Written instruction: Begin with the first line of the material and write out each line exactly, ending with the line that contains "place_hoods(ch, mound, 14, .25, .45, lambda". Pictures are not part of the copy.

## Start Source excerpt

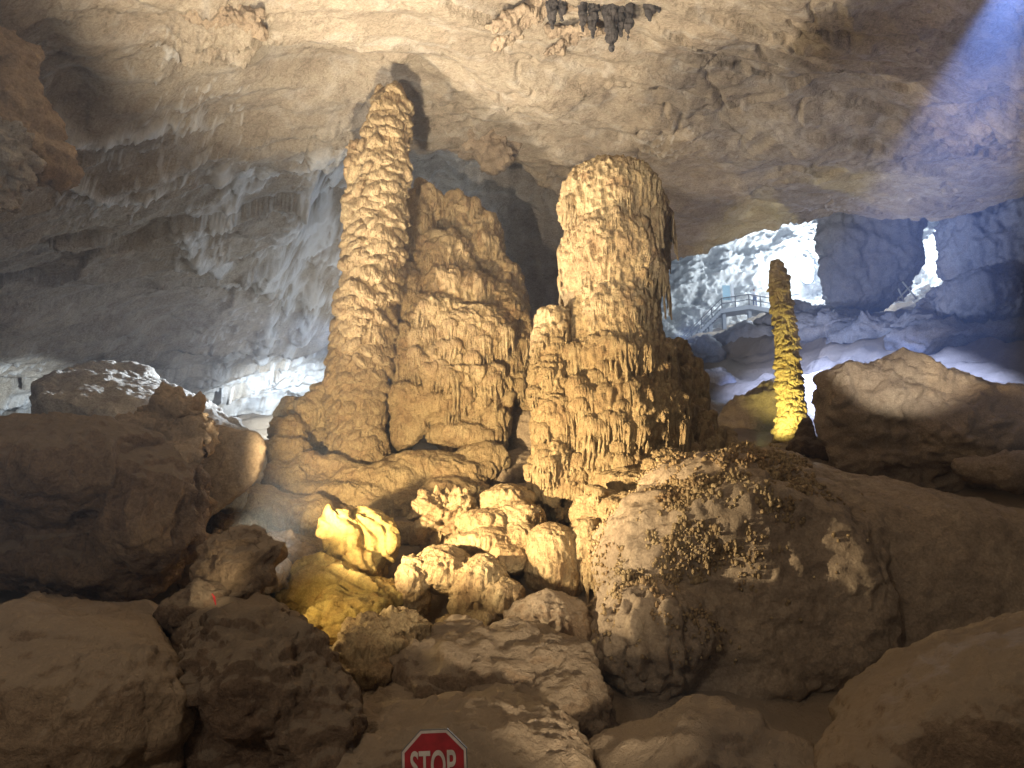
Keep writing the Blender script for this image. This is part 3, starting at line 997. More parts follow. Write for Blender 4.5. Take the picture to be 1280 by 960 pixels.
# curtain fringe on the mound formation
# thick overlapping scales that clothe the slender columns
def scale_mesh(k):
    rg = random.Random(300 + k)
    P = Prim()
    P.ball((0, 0.04, 0), (.5, .17, .30), None, .85)
    P.ball((rg.uniform(-.25, -.1), -.02, rg.uniform(-.12, 0)), (.27, .17, .24))
    P.ball((rg.uniform(.1, .25), -.02, rg.uniform(-.12, 0)), (.27, .17, .24))
    P.ball((rg.uniform(-.1, .1), -.03, rg.uniform(-.1, .1)), (.25, .18, .22))
    me = P.fuse('scale', 0.026, 3, 0)
    v, nn = get_v(me), get_n(me)
    v = v + nn * (0.05 * fbm(v * 3.2 + k * 7, 3, .6) + .030 * ridged(v * 5 + k, 3, .6) + .018 * noise(v * np.array([15, 15, 3])))[:, None]
    v[:, 1] += v[:, 2] * 0.30
    set_v(me, v)
    me.materials.append(M['flow'])
    return me


SCALES = [scale_mesh(k) for k in range(8)]


def clothe(target, parent, n, smin, smax, seed, zs, tight=.62):
    global HOODS
    keep, HOODS = HOODS, SCALES
    place_hoods(target, parent, n, smin, smax, lambda v, n_: (n_[:, 1] < .45), name='scale', seed=seed, zs=zs, sink=.06, sep=tight)
    HOODS = keep


clothe(tcol, tall, 250, .34, .62, 31, 1.0, .34)
clothe(thcol, thin, 150, .22, .36, 33, .85, .30)
zc0, zc1 = zr(385, 480, 16.5)
for ch in list(mound.children):
    if ch.name.startswith('curtain'):
        place_hoods(ch, mound, 80, .28, .6, lambda v, n: (n[:, 1] < .2) & (v[:, 2] > zc0) & (v[:, 2] < zc1), seed=12, zs=1.1, sink=.22)
    if ch.name.startswith('upper_hump'):
        place_hoods(ch, mound, 80, .26, .58, lambda v, n: (n[:, 1] < .2) & (n[:, 2] < .7), seed=14, zs=1.9, sink=.30)
    if ch.name.startswith('lower_ledge'):
        place_hoods(ch, mound, 14, .25, .45, lambda v, n: (n[:, 1] < .1), seed=13, sink=.25)

# drapery shoulder running down from the central stalagmite to the boulder
sh = props(empty('flowstone_shoulder', at(760, 720, 11)), 'golden drapery shoulder joining the massive stalagmite to the nodular boulder', 'flowstone')
P = Prim()
for b in [(800, 615, 12.0, 55, 24, .6, .3), (755, 645, 11.4, 38, 34, .5), (735, 680, 11.0, 22, 34, .4), (850, 590, 12.0, 50, 22, .6), (790, 650, 11.0, 45, 34, .6), (760, 690, 10.8, 25, 30, .4)]:
    blob(P, *b)
drips(P, [(720, 690, 10.7), (745, 700, 10.6), (765, 690, 10.6)], 8, .2, .45, .06, .06, .4, 29)
me = P.fuse('shoulder', 0.022, 4)
flowstone_disp(me, 0.07, 0.22, 0.25, 0.03, 0.08, 0.05, seed=53)
shm = link('shoulder', me, M['flow'], sh)
place_hoods(shm, sh, 22, .2, .42, lambda v, n: (n[:, 1] < .2) & (n[:, 2] > -.3), seed=15, sink=.2)

# ================================================================== NODULAR BOULDER AT THE RIGHT
bo = props(empty('boulder', at(900, 880, 9)), 'huge rounded boulder covered in knobbly cave popcorn, right of the massive stalagmite', 'boulder')
P = Prim()
for b in [(900, 640, 11.0, 110, 80, 1.4), (840, 700, 10.4, 100, 90, 1.1), (970, 660, 11.2, 110, 80, 1.3), (812, 800, 9.3, 76, 80, .8), (1050, 790, 9.9, 66, 84, .9), (1040, 700, 10.6, 80, 90, 1.0)]:
    blob(P, *b)
slab(P, [(724, 800, -.3), (742, 730), (790, 660, .6), (850, 575, 1.6), (930, 553, 2.0), (1010, 572, 2.0), (1070, 622, 1.7), (1108, 700, 1.0), (1112, 800, .5), (1075, 862), (1010, 900, -.2), (920, 885, -.4), (800, 908, -.5), (756, 870, -.5)], 9.7, 2.4, 0, .55)
me = P.fuse('body', 0.026, 14)
v = get_v(me)
rock_disp(me, 0.12, 1.3, 0.10, 0.0, 0.14, 0.014, seed=61, facet=0.019)
v, n = get_v(me), get_n(me)
# fluted lower left corner
m_ = near(775, 830, 8.6, 0.9, v[:, 0], v[:, 1]) * (1 - smooth(v[:, 2], -0.7, 0.0))
d = 0.12 * m_ * (1 - 2 * np.abs(noise(v * np.array([5, 5, .6]) + 0.3 * noise(v * 2)[:, None]))) + .03 * m_ * noise(v * np.array([18, 18, 4]))
d -= .05 * smooth(ridged(v * .8, 3, off=71), .55, .8)
set_v(me, v + n * d[:, None])
body = link('body', me, M['tan'], bo)
# popcorn
wv = get_v(body.data) + np.array(bo.location)
wn = get_n(body.data)
dx_ = wv @ np.array([0, 0, 0])
yd = wv[:, 1] * CP + wv[:, 2] * SP
ppx = 640 + F * wv[:, 0] / yd
ppy = 480 - F * (-wv[:, 1] * SP + wv[:, 2] * CP) / yd
dens = np.exp(-(((ppx - 870) / 95) ** 2 + ((ppy - 650) / 85) ** 2)) * 1.3 + .8 * np.exp(-(((ppx - 985) / 60) ** 2 + ((ppy - 590) / 55) ** 2)) + .6 * np.exp(-(((ppx - 820) / 60) ** 2 + ((ppy - 750) / 60) ** 2))
dens *= smooth(noise(wv * 1.6 + 3) + .9 * noise(wv * 4.1), -.15, .4)
dens[wn[:, 1] > .35] = 0
dens = np.clip(dens, 0, 1)
cand = np.where(RNG.random(len(wv)) < dens * .95)[0]
RNG.shuffle(cand)
cand = cand[:10500]
ico = bmesh.new()
bmesh.ops.create_icosphere(ico, subdivisions=1, radius=1)
iv = np.array([q.co[:] for q in ico.verts])
it = np.array([[x.index for x in fc_.verts] for fc_ in ico.faces])
ico.free()
VV, TT = [], []
for k, i in enumerate(cand):
    r = RNG.uniform(.011, .024) * (1.5 if RNG.random() < .15 else 1)
    sc3 = np.array([r * RNG.uniform(.8, 1.3), r * RNG.uniform(.8, 1.3), r * RNG.uniform(.9, 1.7)])
    bump_ = 1 + .22 * np.sin(iv @ RNG.normal(size=3) * 3 + RNG.uniform(0, 6))
    VV.append(iv * sc3 * bump_[:, None] + wv[i] + RNG.normal(size=3) * [.014, .004, .014] + wn[i] * r * .45)
    TT.append(it + k * len(iv))
me = mesh_from('cave_popcorn', np.concatenate(VV), tris=np.concatenate(TT))
o = link('cave_popcorn', me, M['flow'], bo)
o['kind'] = 'stuff'


# ================================================================== BOULDERS AND ROCKS, each one a thing
def rock(name, label, mat, build, voxel=0.03, it=4, disp=None, cat='boulder', group=None, flow=None, levels=1):
    P = Prim()
    build(P)
    me = P.fuse(name, voxel, it, levels)
    if disp is not None:
        rock_disp(me, **disp)
    if flow is not None:
        flowstone_disp(me, **flow)
    o = link(name, me, M[mat])
    return props(o, label, cat, group)


S = lambda *a, **k: (lambda P: slab(P, *a, **k))


def multi(*fs):
    def g(P):
        for f_ in fs:
            f_(P)
    return g


B = lambda *a, **k: (lambda P: blob(P, *a, **k))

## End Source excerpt

In response:
Keep writing the Blender script for this image. This is part 3, starting at line 997. More parts follow. Write for Blender 4.5. Take the picture to be 1280 by 960 pixels.
# curtain fringe on the mound formation
# thick overlapping scales that clothe the slender columns
def scale_mesh(k):
    rg = random.Random(300 + k)
    P = Prim()
    P.ball((0, 0.04, 0), (.5, .17, .30), None, .85)
    P.ball((rg.uniform(-.25, -.1), -.02, rg.uniform(-.12, 0)), (.27, .17, .24))
    P.ball((rg.uniform(.1, .25), -.02, rg.uniform(-.12, 0)), (.27, .17, .24))
    P.ball((rg.uniform(-.1, .1), -.03, rg.uniform(-.1, .1)), (.25, .18, .22))
    me = P.fuse('scale', 0.026, 3, 0)
    v, nn = get_v(me), get_n(me)
    v = v + nn * (0.05 * fbm(v * 3.2 + k * 7, 3, .6) + .030 * ridged(v * 5 + k, 3, .6) + .018 * noise(v * np.array([15, 15, 3])))[:, None]
    v[:, 1] += v[:, 2] * 0.30
    set_v(me, v)
    me.materials.append(M['flow'])
    return me


SCALES = [scale_mesh(k) for k in range(8)]


def clothe(target, parent, n, smin, smax, seed, zs, tight=.62):
    global HOODS
    keep, HOODS = HOODS, SCALES
    place_hoods(target, parent, n, smin, smax, lambda v, n_: (n_[:, 1] < .45), name='scale', seed=seed, zs=zs, sink=.06, sep=tight)
    HOODS = keep


clothe(tcol, tall, 250, .34, .62, 31, 1.0, .34)
clothe(thcol, thin, 150, .22, .36, 33, .85, .30)
zc0, zc1 = zr(385, 480, 16.5)
for ch in list(mound.children):
    if ch.name.startswith('curtain'):
        place_hoods(ch, mound, 80, .28, .6, lambda v, n: (n[:, 1] < .2) & (v[:, 2] > zc0) & (v[:, 2] < zc1), seed=12, zs=1.1, sink=.22)
    if ch.name.startswith('upper_hump'):
        place_hoods(ch, mound, 80, .26, .58, lambda v, n: (n[:, 1] < .2) & (n[:, 2] < .7), seed=14, zs=1.9, sink=.30)
    if ch.name.startswith('lower_ledge'):
        place_hoods(ch, mound, 14, .25, .45, lambda v, n: (n[:, 1] < .1), seed=13, sink=.25)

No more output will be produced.